Set down, exactly as written, only the lines starting with the one that holds "Reconstruct this image" and ending with the one that holds "R = math.radians".
═════ Excerpted records
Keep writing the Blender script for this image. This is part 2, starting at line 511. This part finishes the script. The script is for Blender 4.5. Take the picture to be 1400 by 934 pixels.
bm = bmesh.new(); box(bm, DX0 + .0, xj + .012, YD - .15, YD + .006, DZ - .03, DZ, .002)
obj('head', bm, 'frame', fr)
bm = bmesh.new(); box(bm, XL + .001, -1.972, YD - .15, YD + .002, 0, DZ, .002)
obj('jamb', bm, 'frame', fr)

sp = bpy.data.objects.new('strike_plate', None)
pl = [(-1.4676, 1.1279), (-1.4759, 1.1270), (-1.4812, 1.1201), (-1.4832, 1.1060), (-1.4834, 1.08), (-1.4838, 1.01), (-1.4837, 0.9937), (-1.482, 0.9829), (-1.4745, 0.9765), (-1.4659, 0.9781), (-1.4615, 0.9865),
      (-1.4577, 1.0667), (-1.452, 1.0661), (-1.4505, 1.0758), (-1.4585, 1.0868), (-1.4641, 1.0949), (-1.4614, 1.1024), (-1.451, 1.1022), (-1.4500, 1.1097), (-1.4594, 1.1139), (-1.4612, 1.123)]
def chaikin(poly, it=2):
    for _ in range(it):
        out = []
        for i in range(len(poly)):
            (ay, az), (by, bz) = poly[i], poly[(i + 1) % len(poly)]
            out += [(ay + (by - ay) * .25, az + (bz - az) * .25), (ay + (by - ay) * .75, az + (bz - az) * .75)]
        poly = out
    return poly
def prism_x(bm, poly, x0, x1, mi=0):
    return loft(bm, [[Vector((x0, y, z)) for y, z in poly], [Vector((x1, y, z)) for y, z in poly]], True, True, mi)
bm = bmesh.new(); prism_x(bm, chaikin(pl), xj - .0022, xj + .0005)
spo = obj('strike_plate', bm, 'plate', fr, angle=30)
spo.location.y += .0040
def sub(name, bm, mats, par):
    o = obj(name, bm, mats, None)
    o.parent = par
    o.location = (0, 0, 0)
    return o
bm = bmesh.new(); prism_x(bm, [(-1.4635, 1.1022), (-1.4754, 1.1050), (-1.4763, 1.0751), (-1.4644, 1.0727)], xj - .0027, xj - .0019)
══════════
═════ Excerpted records
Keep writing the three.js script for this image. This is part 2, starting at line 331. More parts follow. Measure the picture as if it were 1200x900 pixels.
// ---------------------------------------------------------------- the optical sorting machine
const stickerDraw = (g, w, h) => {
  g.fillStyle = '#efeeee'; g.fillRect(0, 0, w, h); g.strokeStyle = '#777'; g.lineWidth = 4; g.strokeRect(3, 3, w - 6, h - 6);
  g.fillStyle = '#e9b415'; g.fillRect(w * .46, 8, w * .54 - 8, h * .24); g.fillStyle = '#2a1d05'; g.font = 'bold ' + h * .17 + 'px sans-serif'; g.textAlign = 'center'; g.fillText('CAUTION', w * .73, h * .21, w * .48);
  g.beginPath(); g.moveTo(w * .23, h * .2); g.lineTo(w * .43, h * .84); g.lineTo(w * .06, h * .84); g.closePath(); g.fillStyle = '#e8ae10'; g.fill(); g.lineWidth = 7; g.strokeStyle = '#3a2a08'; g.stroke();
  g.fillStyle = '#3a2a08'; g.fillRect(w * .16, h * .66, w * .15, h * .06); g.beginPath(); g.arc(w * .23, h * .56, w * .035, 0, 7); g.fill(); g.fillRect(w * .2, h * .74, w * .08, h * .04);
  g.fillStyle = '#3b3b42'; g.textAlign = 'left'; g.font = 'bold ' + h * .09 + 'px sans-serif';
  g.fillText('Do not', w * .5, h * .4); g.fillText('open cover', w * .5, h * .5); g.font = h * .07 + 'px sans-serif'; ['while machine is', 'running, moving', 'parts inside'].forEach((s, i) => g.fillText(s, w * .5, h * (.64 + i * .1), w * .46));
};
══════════
═════ Excerpted records
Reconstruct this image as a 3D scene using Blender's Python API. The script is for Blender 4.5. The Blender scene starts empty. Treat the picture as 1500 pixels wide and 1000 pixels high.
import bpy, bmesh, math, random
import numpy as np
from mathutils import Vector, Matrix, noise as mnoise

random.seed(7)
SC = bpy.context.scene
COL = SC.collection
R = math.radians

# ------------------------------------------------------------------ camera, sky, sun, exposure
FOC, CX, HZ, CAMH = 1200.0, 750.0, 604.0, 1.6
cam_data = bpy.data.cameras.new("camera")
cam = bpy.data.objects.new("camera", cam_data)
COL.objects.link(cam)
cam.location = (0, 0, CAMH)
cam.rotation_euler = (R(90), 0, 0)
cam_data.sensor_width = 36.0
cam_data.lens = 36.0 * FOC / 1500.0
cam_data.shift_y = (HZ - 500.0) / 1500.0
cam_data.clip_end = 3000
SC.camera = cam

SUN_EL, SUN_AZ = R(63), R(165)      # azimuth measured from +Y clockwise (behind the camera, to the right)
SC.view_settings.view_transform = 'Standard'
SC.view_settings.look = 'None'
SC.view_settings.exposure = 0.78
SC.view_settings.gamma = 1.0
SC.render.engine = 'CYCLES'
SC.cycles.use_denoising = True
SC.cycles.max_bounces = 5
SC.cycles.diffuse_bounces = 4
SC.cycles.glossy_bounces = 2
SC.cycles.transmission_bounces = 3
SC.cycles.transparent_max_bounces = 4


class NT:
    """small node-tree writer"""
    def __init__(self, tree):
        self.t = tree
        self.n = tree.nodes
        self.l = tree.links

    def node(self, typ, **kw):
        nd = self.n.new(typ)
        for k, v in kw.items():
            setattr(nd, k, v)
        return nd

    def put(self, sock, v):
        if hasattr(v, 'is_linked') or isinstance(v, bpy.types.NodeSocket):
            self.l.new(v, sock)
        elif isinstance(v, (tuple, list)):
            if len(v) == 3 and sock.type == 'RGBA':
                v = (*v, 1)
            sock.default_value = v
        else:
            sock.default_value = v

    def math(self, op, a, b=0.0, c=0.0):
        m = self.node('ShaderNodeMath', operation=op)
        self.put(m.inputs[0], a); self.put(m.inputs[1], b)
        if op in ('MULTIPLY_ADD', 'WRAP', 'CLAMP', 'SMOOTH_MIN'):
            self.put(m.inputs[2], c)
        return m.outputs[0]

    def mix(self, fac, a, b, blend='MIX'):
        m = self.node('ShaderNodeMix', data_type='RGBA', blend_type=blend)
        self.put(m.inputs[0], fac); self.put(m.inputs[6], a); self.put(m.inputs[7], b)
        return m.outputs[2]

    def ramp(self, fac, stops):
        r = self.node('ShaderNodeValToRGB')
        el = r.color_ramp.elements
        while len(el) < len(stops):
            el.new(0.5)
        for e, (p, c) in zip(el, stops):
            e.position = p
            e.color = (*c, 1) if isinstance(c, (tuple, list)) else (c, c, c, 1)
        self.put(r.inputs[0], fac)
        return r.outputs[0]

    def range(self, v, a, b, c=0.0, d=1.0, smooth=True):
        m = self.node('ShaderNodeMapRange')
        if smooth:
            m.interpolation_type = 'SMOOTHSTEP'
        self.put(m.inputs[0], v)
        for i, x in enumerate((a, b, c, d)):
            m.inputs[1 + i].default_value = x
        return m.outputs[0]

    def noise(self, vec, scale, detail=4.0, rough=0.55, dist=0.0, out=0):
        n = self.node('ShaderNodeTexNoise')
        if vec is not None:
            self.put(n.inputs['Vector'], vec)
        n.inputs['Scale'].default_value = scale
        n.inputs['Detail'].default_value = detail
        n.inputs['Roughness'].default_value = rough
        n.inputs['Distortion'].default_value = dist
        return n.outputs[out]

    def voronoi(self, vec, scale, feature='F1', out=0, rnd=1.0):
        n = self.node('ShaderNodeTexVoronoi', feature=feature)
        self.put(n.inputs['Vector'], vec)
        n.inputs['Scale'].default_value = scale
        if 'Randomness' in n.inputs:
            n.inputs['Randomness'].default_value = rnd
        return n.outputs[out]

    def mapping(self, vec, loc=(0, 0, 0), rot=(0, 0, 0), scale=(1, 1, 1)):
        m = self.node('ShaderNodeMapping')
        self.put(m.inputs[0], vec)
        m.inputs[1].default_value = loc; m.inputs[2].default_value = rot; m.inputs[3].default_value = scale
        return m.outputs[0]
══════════
▶ **Right answer**:
Reconstruct this image as a 3D scene using Blender's Python API. The script is for Blender 4.5. The Blender scene starts empty. Treat the picture as 1500 pixels wide and 1000 pixels high.
import bpy, bmesh, math, random
import numpy as np
from mathutils import Vector, Matrix, noise as mnoise

random.seed(7)
SC = bpy.context.scene
COL = SC.collection
R = math.radians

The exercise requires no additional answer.